Arizona Daily Wildcat

Imagine the links at Randolph Park as desert. Relive "Lucky Lindy's" historic visit to the old Pueblo in his plane, the Spirit of St. Louis. Learn about the capture of one of America's most-wanted criminals, John Dillinger, without one gunshot fired.

It's all part of Tucson Memories , a new KUAT-TV Channel 6 documentary premiering Saturday at 5:45 p.m.

Using rare archive film, home movies, personal photographs and interviews with native Tucsonans, Tucson Memories recounts the growth and history of Tucson.

Rodolfo Casillas, the program's producer, said, "One of the reasons why I wanted to do the project is because there are a lot of good programs about Tucson in the 19th century, but not a whole lot focusing on the 20th century."

Visions of a thriving city shed light on Tucson's early metropolis. Viewers may not recognize the sight of the first radio in Tucson, at Campbell Avenue and Grant Road, where the Catalina Theater now stands.

Before the Nugent Building started processing enrollment applications, UA football players were throwing passes on the grassy field that came before it.

University of Arizona ROTC members in the Horse Cavalry unit were recruited, at $5 a day, to play extras in the movie "Arizona" filmed at Old Tucson.

"It is intriguing to me," said Casillas, "to see how much Tucson has changed and grown. Its history is really incredible."

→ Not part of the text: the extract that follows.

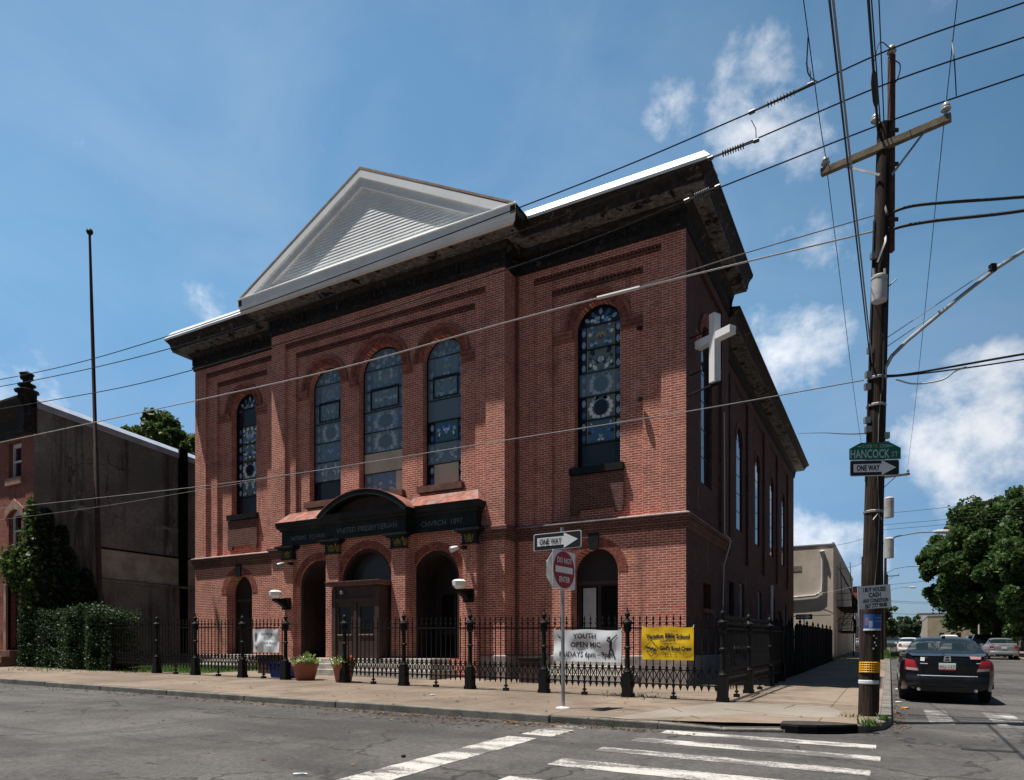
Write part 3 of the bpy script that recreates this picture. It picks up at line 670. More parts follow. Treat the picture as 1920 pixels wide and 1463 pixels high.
for pth in ([(CRT + .12, 0), (0, 0), (0, 5.54)], [(WL, 5.54), (WL, 0), (CL - .12, 0)]): mb = MB(); sweep(mb, pth, cap_); mb.build('stone_ledge', M['granite'], church)
# entablature
ent = [(0, 12.70), (.05, 12.70), (.05, 12.78), (.09, 12.80), (.09, 12.86), (.05, 12.87), (.05, 13.20), (.10, 13.23), (.15, 13.27), (.20, 13.36)]
mb = MB(); sweep(mb, PATH, ent); mb.build('frieze', M['cornice'], church)
mb = MB(); sweep(mb, PATH, [(.0, 13.36), (.60, 13.38), (.60, 13.46)]); mb.build('soffit', M['soffit'], church)
crown = [(.60, 13.44), (.63, 13.46), (.64, 13.56), (.67, 13.66), (.73, 13.74), (.78, 13.79), (.78, 13.86), (.0, 13.90)]
for sg_ in ([0, 1, 2], [4, 5, 6]): mb = MB(); sweep(mb, PATH, crown, sg_); mb.build('crown_moulding', M['crown'], church)
mb = MB(); sweep(mb, PATH, [(.60, 13.43), (.74, 13.43), (.76, 13.55), (.79, 13.62), (.80, 13.84), (.83, 13.86), (.83, 13.89), (.62, 14.06), (.60, 14.0)], [3]); mb.build('pediment_sill', M['white_trim'], church)
fl = [(.795, 13.80), (.81, 13.875), (.62, 14.16), (.30, 14.16)]
for sg_ in ([0, 1], [5]): mb = MB(); sweep(mb, PATH, fl, sg_); mb.build('roof_flashing', M['flashing'], church)
mb = MB(); sweep(mb, PATH, [(.795, 13.82), (.80, 13.88), (.3, 13.95)], [6]); mb.build('gutter_edge', M['portico_black'], church)
# frieze panels and little scroll brackets, blackened with soot
mb = MB()
def frieze_panels(u0, u1, n):
    k = max(1, round((u1 - u0) / 1.55)); w = (u1 - u0) / k
    for i in range(k):
        a, b = u0 + i * w, u0 + (i + 1) * w
        for z0, z1, aa, bb in ((12.94, 12.97, a + .16, b - .16), (13.13, 13.16, a + .16, b - .16)): mb.box(aa, bb, -n - .03, -n + .01, z0, z1)
        for x in (a + .16, b - .19): mb.box(x, x + .03, -n - .03, -n + .01, 12.97, 13.13)
        for s_ in range(7):
            x = a + .3 + (b - a - .6) * s_ / 6; r = random.uniform(.02, .05)
            mb.obox((x, -n - .015, 13.05 + random.uniform(-.03, .03)), (r, 0, r * .4), (0, .02, 0), (-r * .3, 0, r * .8))
        mb.box(a - .05, a + .05, -n - .05, -n + .01, 12.9, 13.2)
for a_ in ((CRT + .1, -.0, .05), (WL, CL - .1, .05), (CL, CRT, CN + .05)): mb = MB(); frieze_panels(*a_); mb.build('frieze_ornament', M['cornice'], church)
# rear block cornice and roofs
mb = MB(); sweep(mb, [(-.5, 5.54), (-.5, 27.95)], [(0, 12.2), (.05, 12.2), (.05, 12.26), (.03, 12.3), (.03, 12.48), (.12, 12.55), (.14, 12.6)]); mb.build('frieze', M['cornice'], church)
mb = MB(); sweep(mb, [(-.5, 5.54), (-.5, 27.95)], [(.1, 12.6), (.62, 12.61), (.62, 12.66)]); mb.build('soffit', M['soffit'], church)
mb = MB(); sweep(mb, [(-.5, 5.54), (-.5, 27.95)], [(.62, 12.65), (.66, 12.72), (.76, 12.82), (.88, 12.88), (.88, 12.96), (.2, 13.06)]); mb.build('crown_moulding', M['crown'], church)
mb = MB()
mb.add([(WL - .3, -.3, 14.02), (0.3, -.3, 14.02), (.3, 5.6, 14.02), (WL - .3, 5.6, 14.02)], [(0, 1, 2, 3)])
mb.add([(-.3, 5.5, 13.0), (-.3, 27.9, 13.0), (C0, 27.9, 15.4), (C0, 5.5, 15.4), (-19.5, 5.5, 13.0), (-19.5, 27.9, 13.0)], [(0, 1, 2, 3), (3, 2, 5, 4), (1, 5, 2)])
mb.build('roof', M['roof'], church)
# pediment
SL = 2.84 / 5.5; HP = 5.5; ZB = 13.84; ZA = ZB + 2.84
def tri(h0, zoff): return [(C0 - h0, ZB), (C0, ZA - zoff), (C0 + h0, ZB)]
mb = MB()
o_, i_ = [(C0 - HP, ZB), (C0, ZA), (C0 + HP, ZB)], [(C0 - HP + .50, ZB), (C0, ZA - .26), (C0 + HP - .50, ZB)]
for (a0, a1, b0, b1) in ((o_[0], o_[1], i_[0], i_[1]), (o_[1], o_[2], i_[1], i_[2])):
    q = [a0, a1, b1, b0]; mb.add([front(u, n, z) for n in (1.5, .72) for u, z in q], [(0, 1, 2, 3), (4, 5, 6, 7), (0, 1, 5, 4), (1, 2, 6, 5), (2, 3, 7, 6), (3, 0, 4, 7)])
mb.build('raking_cornice', M['white_trim'], church)
mb = MB()
for k in (1, 2):
    a, b = (i_[0], i_[1]) if k == 1 else (i_[1], i_[2]); t = .26
    sh = lambda p, s_: (p[0], p[1] - s_)
    q = [sh(a, -.0), sh(b, 0), sh(b, t), sh(a, t)]; mb.add([front(u, n, z) for n in (1.43, 1.30) for u, z in q], [(0, 1, 2, 3), (0, 1, 5, 4), (2, 3, 7, 6)])
mb.build('pediment_trim', M['white_trim'], church)
mb = MB()
for s_ in (-1, 1):
    mb.add([front(C0 + s_ * (HP + .06), n, ZB - .03 + dz) for n in (1.508, -5.5) for dz in (.03, .10)] + [front(C0, n, ZA + dz) for n in (1.508, -5.5) for dz in (0, .07)],
           [(0, 1, 5, 4), (2, 3, 7, 6), (1, 3, 7, 5), (0, 2, 6, 4), (0, 1, 3, 2)])
mb.build('roof', M['roof_edge'], church)
mb = MB(); zt = ZA - .26 - .26; zb = 14.04; dz = .098; z = zb
while z < zt - .02:
    z1 = min(z + dz, zt); h0, h1 = (zt - z) / SL, max(0, (zt - z1) / SL)
    mb.add([front(C0 - h0, 1.340, z), front(C0 + h0, 1.340, z), front(C0 + h1, 1.325, z1), front(C0 - h1, 1.325, z1), front(C0 - h0, 1.325, z), front(C0 + h0, 1.325, z)], [(0, 1, 2, 3), (0, 1, 5, 4)]); z = z1
mb.build('pediment_siding', M['siding'], church)
for x in (C0 - HP, C0 + HP): mb = MB(); mb.box(x - .08, x + .08, -1.5, .6, 13.62, 13.9); mb.build('pediment_return', M['crown'], church)
# ---------------- stained glass
def ell(mb, T, u, n, z, a, b, rot=0., mi=0, k=9, pinch=False):
    pts = []
    for i in range(k):
        t = 2 * math.pi * i / k; x, y = a * math.cos(t), b * math.sin(t)
        if pinch: x *= .55 + .45 * abs(math.cos(t))
        pts.append(T(u + x * math.cos(rot) - y * math.sin(rot), n, z + x * math.sin(rot) + y * math.cos(rot)))
    mb.add(pts, [tuple(range(k))], mi)
def inside(u, z, uc, hw, zs): return abs(u - uc) < hw if z < zs else math.hypot(u - uc, z - zs) < hw
def stained(T, uc, hw, z0, zs, n, kinds, tone=0, fine=1.0):
    """returns a mesh builder with the leaded design; kinds lists the panels from the bottom up"""
    mb = MB(); slab(mb, T, arch(uc, hw, z0, zs), [], n, n, 0, sides=False)
    H = zs + hw - z0; P = len(kinds); ph = (zs + hw * .25 - z0) / P; cw = hw * .64
    for p, kd in enumerate(kinds):
        a, b = z0 + p * ph, z0 + (p + 1) * ph
        if kd == 'smoke': mb.add([T(u, n + .003, z) for u, z in rect(uc - cw, uc + cw, a + .02, b - .02)], [(0, 1, 2, 3)], 8); continue
        mb.add([T(u, n + .002, z) for u, z in rect(uc - cw, uc + cw, a, b)], [(0, 1, 2, 3)], 4 if kd != 'blue' else 5)
        for s_ in (-1, 1):
            for q in (.25, .75): ell(mb, T, uc + s_ * hw * .82, n + .004, a + ph * q, hw * .10, ph * .16, 0, 1 if random.random() < .75 else 3, 8, True)
            mb.add([T(u, n + .005, z) for u, z in rect(uc + s_ * cw - .012, uc + s_ * cw + .012, a, b)], [(0, 1, 2, 3)], 6 if tone else 7)
        zc = (a + b) / 2
        if kd == 'urn':
            for s_ in (-1, 1):
                for t in range(9):
                    g = -1.3 + t * .42; rr = cw * random.uniform(.68, .82)
                    ell(mb, T, uc + s_ * rr * math.cos(g), n + .005, zc + ph * .44 * math.sin(g), cw * .17, ph * .10, s_ * g, 2 if random.random() < .8 else 1, 8)
            ell(mb, T, uc, n + .007, zc, cw * .52, ph * .33, 0, 0, 14); ell(mb, T, uc, n + .008, zc + ph * .38, cw * .16, ph * .08, 0, 5, 8)
        else:
            pal = {'scroll': (2, 2, 1, 4, 0, 8), 'blue': (3, 3, 1, 3, 0, 2), 'crown': (1, 3, 2, 5, 5, 1)}[kd]
            for t in range(int(15 * fine)):
                du, dzv = random.uniform(.05, .85) * cw, random.uniform(-.44, .44) * ph; mi = random.choice(pal)
                sa, sb, ro = random.uniform(.06, .17) * cw, random.uniform(.05, .12) * ph, random.uniform(0, 3.1)
                for s_ in (-1, 1): ell(mb, T, uc + s_ * du, n + .005 + t * .0003, zc + dzv, sa, sb, s_ * ro, mi, 8)
            ell(mb, T, uc, n + .012, zc, cw * .14, ph * .12, 0, random.choice((0, 1, 3)), 8)
            if kd == 'crown':
                for t in (-1, 0, 1): ell(mb, T, uc + t * cw * .25, n + .013, zc + ph * .05, cw * .10, ph * .12, t * .5, 6, 8)
    # head of the window
    zh = z0 + P * ph
    for t in range(7):
        g = math.pi * (t + .5) / 7; ell(mb, T, uc + hw * .83 * math.cos(g), n + .005, zs + hw * .83 * math.sin(g), hw * .14, hw * .09, g, 1 if t % 2 else 3, 8, True)
    for t in range(12):
        g = random.uniform(.15, 1.5); rr = random.uniform(.1, .58) * hw
        for s_ in (-1, 1): ell(mb, T, uc + s_ * rr * math.cos(g), n + .006 + t * .0003, max(zh, zs) + rr * math.sin(g) * .9, hw * .09, hw * .07, g, random.choice((1, 3, 5, 2)), 8)
    return mb, ph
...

Tucson Memories also offers glimpses of local landmarks, fondly remembered, yet existing only on film. For example, The El Conquistador Hotel which was torn down and replaced with El Con Mall.

Those who were interviewed for the documentary have been Tucsonans all their lives, including Roy P. Drachman, who was born in Arizona when it was still a territory.

"Between 1910 and 1920, liqueur and prostitution had been outlawed in the state," said Drachman. "People moved to Tucson because it was a great place to live."

"Working on the project has enriched my appreciation of the town," Casillas said.

"With the piece, I wanted to capture the feeling of getting to know your neighbor. With so many modern ways of communicating nowadays sometimes the personableness gets lost."

KUAT will air the program twice Saturday, at 9:45 a.m. and 8: 45 p.m.